5 Trading Rules Every Beginner Must Follow
- Aditya Jain
- May 31
- 2 min read
5 Trading Rules Every Beginner Must Follow
Want to survive in the market longer than a few trades? Master these 5 beginner trading rules.
1. Define Your Maximum Risk Per Trade
Always decide your loss amount before you enter the trade.
✅ Risk only 1% to 2% of your total capital per trade.
✅ For example, if your capital is $1000, don't lose more than $10–$20 in one trade.
This small control saves you from blowing your account.
2. Stop Loss Should Follow Logic, Not Emotion
Don’t place stop losses randomly. Let structure define them.
✅ Use price action zones: demand/supply, candle traps.

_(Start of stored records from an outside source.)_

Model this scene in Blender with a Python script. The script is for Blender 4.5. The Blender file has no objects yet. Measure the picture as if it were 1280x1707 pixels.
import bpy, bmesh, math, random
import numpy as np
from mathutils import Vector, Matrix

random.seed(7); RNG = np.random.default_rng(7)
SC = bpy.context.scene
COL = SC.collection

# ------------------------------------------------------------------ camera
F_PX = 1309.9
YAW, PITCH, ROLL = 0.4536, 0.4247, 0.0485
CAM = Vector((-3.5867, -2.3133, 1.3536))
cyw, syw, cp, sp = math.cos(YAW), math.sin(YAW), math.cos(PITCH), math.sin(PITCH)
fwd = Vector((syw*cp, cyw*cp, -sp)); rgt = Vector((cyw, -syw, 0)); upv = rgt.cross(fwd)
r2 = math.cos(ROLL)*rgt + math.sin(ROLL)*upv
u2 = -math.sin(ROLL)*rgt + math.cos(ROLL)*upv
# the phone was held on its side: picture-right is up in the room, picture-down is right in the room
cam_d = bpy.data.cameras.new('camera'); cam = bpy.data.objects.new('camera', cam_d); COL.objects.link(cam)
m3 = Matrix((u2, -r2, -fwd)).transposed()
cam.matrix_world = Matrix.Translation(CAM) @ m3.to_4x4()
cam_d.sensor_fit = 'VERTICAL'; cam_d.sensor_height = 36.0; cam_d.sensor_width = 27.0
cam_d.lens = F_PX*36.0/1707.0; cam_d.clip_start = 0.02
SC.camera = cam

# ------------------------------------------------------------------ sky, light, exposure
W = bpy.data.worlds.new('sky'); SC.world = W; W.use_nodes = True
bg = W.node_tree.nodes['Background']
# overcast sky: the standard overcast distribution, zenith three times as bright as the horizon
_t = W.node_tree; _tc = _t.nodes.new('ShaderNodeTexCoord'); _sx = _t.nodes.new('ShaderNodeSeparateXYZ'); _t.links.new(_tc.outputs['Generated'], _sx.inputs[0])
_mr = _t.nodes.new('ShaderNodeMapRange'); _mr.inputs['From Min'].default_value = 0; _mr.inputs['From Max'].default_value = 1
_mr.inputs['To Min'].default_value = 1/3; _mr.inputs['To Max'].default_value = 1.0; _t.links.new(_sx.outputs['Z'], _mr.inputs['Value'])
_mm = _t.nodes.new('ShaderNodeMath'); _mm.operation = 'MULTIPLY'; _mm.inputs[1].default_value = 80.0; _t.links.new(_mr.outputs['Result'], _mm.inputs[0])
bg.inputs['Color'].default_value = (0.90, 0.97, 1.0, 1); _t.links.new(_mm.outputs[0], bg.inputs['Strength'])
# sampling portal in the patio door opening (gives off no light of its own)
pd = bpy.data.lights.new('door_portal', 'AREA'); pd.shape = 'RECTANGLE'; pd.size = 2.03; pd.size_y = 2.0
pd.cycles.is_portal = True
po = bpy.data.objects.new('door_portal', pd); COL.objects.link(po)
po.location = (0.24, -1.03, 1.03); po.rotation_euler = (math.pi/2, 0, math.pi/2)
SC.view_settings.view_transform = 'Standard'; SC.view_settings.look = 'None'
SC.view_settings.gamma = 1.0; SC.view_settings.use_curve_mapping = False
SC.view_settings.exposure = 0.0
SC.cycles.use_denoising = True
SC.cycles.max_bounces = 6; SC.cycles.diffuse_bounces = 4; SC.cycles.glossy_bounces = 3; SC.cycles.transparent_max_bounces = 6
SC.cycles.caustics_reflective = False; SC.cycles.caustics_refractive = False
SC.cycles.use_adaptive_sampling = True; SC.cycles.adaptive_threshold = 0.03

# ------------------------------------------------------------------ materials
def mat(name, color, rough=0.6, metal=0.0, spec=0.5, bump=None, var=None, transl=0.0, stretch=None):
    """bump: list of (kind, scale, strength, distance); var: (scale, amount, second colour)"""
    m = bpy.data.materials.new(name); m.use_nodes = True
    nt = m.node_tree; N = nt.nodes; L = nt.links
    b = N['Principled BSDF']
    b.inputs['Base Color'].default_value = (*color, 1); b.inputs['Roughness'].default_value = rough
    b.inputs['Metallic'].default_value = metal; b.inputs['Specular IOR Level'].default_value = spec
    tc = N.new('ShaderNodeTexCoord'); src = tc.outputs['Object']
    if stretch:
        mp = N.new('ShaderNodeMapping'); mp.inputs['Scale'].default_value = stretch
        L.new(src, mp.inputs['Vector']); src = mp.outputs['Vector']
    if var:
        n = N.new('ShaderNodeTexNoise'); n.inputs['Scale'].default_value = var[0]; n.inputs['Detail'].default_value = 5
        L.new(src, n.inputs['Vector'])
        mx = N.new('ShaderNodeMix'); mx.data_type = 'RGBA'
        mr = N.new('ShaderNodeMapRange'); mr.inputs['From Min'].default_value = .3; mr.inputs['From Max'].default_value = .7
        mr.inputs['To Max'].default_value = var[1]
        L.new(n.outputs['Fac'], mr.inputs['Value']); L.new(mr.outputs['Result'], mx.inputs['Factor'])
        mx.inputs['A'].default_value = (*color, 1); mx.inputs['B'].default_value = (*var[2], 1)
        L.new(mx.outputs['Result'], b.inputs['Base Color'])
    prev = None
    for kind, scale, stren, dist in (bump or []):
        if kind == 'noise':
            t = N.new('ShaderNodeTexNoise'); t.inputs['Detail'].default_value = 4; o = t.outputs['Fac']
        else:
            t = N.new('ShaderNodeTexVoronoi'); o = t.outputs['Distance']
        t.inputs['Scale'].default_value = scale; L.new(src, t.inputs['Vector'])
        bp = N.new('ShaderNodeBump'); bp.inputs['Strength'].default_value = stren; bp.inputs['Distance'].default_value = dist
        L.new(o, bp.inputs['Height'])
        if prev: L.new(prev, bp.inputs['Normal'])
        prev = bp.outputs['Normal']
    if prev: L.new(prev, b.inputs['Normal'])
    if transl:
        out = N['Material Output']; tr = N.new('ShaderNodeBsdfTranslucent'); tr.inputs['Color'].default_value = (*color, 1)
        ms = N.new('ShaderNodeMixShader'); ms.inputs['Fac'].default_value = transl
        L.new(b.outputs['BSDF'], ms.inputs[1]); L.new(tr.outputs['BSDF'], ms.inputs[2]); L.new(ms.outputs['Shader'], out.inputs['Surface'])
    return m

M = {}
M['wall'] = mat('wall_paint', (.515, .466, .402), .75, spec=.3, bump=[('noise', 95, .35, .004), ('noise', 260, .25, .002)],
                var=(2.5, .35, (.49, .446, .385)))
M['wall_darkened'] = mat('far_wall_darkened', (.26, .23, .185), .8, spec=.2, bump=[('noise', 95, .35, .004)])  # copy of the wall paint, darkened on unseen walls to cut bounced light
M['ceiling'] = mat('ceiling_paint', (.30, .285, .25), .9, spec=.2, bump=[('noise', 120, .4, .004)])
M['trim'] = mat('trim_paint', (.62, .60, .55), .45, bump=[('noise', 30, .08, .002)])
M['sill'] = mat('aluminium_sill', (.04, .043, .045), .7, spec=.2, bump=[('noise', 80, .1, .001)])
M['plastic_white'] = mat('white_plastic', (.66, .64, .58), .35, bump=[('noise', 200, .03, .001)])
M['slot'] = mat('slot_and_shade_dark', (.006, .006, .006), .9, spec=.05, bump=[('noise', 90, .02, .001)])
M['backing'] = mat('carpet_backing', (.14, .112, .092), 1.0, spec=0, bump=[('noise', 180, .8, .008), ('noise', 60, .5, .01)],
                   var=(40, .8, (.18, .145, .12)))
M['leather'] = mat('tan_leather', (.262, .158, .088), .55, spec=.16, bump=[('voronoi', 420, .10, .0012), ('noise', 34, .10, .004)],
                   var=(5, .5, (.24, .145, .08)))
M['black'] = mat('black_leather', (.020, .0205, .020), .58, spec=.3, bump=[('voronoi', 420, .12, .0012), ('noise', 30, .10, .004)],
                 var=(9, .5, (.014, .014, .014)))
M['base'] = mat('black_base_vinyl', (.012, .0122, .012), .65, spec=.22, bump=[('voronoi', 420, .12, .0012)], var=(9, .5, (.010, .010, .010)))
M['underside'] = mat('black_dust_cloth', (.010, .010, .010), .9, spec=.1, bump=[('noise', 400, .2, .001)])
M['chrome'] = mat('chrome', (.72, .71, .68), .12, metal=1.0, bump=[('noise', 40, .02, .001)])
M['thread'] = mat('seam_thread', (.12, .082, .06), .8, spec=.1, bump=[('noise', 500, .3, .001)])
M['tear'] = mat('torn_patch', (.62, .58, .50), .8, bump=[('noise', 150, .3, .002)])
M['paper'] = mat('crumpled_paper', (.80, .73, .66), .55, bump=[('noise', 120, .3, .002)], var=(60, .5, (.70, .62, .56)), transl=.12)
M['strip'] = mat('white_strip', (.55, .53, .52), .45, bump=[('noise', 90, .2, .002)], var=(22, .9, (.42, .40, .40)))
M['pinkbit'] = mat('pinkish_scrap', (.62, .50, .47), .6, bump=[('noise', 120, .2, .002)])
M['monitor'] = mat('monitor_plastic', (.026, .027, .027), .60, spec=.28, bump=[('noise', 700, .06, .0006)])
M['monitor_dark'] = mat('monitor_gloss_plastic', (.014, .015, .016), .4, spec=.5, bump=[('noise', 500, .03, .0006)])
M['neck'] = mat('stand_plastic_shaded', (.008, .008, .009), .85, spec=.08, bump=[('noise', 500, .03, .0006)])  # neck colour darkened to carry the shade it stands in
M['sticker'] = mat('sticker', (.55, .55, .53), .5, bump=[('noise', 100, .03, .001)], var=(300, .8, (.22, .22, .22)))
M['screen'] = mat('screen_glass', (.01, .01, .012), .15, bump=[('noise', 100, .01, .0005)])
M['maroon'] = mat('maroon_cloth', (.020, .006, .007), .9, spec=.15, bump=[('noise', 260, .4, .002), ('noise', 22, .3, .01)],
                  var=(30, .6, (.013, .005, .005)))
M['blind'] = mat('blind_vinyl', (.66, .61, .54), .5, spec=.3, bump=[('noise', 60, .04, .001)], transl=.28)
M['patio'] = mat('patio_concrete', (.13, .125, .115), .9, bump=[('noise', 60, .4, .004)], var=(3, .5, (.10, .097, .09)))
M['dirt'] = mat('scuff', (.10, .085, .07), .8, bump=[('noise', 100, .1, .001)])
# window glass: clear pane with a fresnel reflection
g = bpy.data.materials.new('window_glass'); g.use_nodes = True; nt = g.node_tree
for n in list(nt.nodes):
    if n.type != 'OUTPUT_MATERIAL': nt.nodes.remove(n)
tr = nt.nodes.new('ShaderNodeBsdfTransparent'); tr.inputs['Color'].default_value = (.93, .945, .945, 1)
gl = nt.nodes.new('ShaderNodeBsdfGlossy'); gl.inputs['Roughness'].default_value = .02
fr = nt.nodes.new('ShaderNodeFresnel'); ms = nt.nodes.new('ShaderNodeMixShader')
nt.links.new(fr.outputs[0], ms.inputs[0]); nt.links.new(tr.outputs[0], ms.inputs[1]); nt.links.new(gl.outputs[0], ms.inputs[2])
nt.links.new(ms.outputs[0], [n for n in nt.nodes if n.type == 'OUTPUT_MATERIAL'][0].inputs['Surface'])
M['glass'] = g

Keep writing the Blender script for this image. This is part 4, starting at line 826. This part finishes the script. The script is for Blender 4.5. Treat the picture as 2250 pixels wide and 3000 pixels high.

✅ SL should be placed below/above invalidation levels, not tight round numbers.
A smart SL protects you. A random SL destroys you.
3. Avoid Overleveraging
More margin = more risk = faster loss.
✅ Start with low leverage (1x to 3x).
🚫 Never use 10x+ leverage as a beginner.
Remember: Compounding profits > gambling with size.
4. Size Trades Based on SL Distance, Not Greed
Don’t randomly choose lot size. Size it based on your stop-loss.
✅ Use a Position Size Calculator.
✅ If SL is big, reduce lot size.
If SL is small, increase size within risk limit.
This ensures constant risk exposure per trade.
5. Don’t Revenge Trade or Overtrade
Losses hurt, but don’t chase your loss with another impulsive trade.
✅ Take a break after a loss. Breathe.
✅ Review your mistake. Wait for clean setup again.
🚫 Overtrading increases risk. Stay disciplined.
Final Thoughts:
Trading is not about being right all the time — it’s about risk control, mindset, and consistency.
Start with small capital. Build confidence. Respect risk.
📌 Trade like an institution, not like a gambler.